_Set task_.
Using the records that follow, copy every line containing the word "part".

** START Dataset rows **

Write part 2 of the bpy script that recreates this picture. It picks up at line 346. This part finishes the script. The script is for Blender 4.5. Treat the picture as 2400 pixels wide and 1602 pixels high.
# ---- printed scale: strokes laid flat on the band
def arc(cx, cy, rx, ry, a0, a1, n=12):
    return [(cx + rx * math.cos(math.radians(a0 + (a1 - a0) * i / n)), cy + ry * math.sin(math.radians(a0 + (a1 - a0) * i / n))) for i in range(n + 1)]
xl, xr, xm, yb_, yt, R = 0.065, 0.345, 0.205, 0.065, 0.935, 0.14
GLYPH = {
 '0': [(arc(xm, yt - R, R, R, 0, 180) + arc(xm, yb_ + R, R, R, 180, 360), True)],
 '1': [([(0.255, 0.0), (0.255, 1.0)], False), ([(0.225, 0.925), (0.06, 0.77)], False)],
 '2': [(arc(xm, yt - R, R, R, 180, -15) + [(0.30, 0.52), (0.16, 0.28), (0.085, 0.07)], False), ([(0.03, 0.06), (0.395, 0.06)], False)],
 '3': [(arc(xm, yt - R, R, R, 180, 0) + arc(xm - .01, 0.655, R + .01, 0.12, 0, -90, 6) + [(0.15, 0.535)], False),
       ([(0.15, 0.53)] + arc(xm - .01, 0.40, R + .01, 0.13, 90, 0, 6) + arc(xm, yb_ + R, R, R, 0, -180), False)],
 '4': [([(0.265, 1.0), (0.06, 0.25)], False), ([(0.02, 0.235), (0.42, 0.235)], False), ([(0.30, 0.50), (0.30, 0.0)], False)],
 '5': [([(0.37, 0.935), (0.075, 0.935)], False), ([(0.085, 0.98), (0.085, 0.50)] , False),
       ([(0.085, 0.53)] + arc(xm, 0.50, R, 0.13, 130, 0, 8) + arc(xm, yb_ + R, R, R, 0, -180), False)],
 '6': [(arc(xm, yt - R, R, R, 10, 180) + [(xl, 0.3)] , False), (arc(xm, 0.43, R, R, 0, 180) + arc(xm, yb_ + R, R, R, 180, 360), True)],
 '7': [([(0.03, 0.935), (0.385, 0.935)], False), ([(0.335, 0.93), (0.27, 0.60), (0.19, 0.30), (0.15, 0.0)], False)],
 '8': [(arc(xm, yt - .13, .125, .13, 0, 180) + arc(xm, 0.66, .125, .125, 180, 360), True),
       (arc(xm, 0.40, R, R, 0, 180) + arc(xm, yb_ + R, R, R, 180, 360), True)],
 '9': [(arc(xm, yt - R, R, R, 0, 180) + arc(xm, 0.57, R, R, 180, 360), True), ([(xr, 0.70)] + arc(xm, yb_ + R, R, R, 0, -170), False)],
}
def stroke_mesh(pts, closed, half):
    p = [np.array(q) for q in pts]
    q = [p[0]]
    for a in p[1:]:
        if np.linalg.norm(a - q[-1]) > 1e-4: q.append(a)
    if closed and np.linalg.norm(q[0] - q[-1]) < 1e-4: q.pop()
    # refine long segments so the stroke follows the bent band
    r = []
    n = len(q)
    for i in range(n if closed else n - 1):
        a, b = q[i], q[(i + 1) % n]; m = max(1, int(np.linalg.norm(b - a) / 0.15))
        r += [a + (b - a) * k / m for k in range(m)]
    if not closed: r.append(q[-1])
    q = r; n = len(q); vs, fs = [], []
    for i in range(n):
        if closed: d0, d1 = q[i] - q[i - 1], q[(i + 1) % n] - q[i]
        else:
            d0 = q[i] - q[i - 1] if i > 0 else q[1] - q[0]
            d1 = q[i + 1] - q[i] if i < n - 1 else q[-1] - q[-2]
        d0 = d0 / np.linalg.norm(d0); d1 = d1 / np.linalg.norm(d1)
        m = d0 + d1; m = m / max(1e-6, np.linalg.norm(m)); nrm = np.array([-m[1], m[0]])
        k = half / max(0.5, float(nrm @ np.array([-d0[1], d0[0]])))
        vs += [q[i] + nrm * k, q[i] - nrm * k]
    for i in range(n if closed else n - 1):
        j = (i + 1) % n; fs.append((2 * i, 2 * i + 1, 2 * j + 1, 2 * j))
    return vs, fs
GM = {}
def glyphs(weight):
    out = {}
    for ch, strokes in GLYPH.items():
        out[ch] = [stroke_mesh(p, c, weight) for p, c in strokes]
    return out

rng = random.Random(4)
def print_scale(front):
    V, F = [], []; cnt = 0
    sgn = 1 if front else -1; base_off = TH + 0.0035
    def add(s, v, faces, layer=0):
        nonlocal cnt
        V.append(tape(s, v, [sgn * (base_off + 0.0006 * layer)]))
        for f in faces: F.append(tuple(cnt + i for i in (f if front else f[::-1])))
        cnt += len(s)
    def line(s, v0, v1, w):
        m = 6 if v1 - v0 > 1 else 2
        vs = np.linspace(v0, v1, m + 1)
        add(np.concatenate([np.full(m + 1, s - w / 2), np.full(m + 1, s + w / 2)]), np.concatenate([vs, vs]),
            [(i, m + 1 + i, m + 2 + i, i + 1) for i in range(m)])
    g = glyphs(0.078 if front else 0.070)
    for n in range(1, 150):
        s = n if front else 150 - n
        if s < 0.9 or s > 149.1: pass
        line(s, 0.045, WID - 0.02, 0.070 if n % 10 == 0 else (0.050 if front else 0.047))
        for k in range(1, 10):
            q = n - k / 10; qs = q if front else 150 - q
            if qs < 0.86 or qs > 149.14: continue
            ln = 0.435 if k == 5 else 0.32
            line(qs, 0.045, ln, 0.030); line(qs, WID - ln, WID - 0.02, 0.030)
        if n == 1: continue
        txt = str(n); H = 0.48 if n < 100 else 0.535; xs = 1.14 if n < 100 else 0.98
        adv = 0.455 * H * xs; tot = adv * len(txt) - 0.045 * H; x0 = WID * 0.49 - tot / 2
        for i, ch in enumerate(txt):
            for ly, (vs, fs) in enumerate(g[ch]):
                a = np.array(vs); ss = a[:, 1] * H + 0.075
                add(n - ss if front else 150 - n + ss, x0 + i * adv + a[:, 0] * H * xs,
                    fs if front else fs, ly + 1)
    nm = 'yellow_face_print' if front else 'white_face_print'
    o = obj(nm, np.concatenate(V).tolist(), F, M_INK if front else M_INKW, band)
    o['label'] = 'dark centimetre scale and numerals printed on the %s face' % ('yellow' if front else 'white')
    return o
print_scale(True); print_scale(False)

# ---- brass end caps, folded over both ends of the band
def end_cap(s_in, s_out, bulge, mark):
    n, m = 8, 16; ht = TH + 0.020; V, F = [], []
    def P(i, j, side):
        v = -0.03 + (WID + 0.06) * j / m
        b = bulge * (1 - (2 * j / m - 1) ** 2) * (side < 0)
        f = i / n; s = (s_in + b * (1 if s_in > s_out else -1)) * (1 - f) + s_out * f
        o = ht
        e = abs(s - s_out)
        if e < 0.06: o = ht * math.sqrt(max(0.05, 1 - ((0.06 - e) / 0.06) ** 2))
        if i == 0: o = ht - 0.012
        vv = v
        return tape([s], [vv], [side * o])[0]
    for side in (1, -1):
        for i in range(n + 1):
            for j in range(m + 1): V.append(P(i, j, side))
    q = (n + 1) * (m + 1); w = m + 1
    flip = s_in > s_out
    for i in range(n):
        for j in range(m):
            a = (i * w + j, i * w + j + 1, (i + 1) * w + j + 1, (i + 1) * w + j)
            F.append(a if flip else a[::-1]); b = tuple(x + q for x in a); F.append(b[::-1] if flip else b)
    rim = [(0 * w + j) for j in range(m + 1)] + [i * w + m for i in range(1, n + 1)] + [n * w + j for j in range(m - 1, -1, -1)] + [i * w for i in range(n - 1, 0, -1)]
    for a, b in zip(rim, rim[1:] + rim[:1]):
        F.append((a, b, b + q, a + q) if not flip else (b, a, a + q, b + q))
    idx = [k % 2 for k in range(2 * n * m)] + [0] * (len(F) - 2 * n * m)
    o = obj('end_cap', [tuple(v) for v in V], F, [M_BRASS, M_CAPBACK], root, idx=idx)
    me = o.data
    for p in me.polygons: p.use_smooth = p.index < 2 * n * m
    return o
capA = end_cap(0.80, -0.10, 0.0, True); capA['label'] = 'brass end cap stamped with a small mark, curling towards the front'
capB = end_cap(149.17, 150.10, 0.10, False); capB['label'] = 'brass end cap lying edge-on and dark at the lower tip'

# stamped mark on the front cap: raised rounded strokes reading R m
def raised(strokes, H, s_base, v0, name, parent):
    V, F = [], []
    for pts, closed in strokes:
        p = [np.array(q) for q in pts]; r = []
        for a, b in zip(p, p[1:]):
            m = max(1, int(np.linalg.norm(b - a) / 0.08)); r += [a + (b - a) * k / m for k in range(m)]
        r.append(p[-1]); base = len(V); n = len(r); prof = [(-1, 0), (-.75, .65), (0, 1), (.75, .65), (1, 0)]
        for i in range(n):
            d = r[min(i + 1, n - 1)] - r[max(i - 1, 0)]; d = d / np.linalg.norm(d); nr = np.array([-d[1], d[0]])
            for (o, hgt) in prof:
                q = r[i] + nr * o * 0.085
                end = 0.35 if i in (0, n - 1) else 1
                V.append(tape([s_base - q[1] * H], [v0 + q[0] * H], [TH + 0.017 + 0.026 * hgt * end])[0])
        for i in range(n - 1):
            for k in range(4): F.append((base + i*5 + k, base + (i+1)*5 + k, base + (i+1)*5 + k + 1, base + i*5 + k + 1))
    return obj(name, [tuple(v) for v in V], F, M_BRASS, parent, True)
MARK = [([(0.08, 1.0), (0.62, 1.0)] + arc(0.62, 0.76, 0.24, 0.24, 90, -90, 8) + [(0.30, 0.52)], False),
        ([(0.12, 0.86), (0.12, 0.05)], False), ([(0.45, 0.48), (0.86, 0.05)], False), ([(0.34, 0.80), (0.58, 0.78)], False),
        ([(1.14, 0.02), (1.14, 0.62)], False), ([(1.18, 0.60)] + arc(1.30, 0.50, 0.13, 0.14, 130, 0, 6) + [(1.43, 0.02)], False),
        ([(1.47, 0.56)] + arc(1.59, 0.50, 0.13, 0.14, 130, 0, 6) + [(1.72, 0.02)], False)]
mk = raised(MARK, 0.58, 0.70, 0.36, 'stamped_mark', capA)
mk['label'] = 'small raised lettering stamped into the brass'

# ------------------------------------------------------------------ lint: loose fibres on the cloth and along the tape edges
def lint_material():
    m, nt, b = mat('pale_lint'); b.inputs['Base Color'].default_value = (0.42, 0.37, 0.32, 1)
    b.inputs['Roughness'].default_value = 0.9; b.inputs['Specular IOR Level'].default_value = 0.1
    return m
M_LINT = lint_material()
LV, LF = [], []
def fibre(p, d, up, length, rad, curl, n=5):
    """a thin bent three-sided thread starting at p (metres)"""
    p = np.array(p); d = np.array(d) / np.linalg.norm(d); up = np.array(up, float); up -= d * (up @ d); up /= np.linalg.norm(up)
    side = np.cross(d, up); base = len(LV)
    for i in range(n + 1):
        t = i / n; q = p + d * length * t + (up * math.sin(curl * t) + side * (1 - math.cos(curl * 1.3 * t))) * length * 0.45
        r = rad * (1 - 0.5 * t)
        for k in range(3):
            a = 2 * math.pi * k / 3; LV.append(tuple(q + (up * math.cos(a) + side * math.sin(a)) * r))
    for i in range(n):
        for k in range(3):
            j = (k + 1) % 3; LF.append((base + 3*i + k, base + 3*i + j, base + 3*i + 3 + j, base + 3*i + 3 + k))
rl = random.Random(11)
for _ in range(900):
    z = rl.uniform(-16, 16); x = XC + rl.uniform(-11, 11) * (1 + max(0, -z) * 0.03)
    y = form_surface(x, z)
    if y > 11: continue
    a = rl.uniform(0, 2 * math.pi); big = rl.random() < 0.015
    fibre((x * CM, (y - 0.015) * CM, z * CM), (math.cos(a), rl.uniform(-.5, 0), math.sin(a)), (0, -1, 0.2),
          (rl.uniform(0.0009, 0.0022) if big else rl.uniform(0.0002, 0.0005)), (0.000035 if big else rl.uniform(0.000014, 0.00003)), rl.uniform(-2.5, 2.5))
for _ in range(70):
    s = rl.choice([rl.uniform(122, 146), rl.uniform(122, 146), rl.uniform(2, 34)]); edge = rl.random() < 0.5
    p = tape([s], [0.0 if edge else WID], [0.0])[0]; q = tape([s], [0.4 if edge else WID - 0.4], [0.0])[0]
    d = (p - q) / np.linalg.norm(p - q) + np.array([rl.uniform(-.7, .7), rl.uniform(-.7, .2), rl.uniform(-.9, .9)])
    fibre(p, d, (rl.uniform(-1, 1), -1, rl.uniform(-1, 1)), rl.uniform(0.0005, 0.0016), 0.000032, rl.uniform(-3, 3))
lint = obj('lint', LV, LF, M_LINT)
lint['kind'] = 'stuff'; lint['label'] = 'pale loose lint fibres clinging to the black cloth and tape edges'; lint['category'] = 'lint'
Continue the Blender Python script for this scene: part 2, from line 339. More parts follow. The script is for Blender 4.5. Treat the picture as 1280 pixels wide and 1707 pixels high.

** END Dataset rows **

_Complete output_.
Write part 2 of the bpy script that recreates this picture. It picks up at line 346. This part finishes the script. The script is for Blender 4.5. Treat the picture as 2400 pixels wide and 1602 pixels high.
Continue the Blender Python script for this scene: part 2, from line 339. More parts follow. The script is for Blender 4.5. Treat the picture as 1280 pixels wide and 1707 pixels high.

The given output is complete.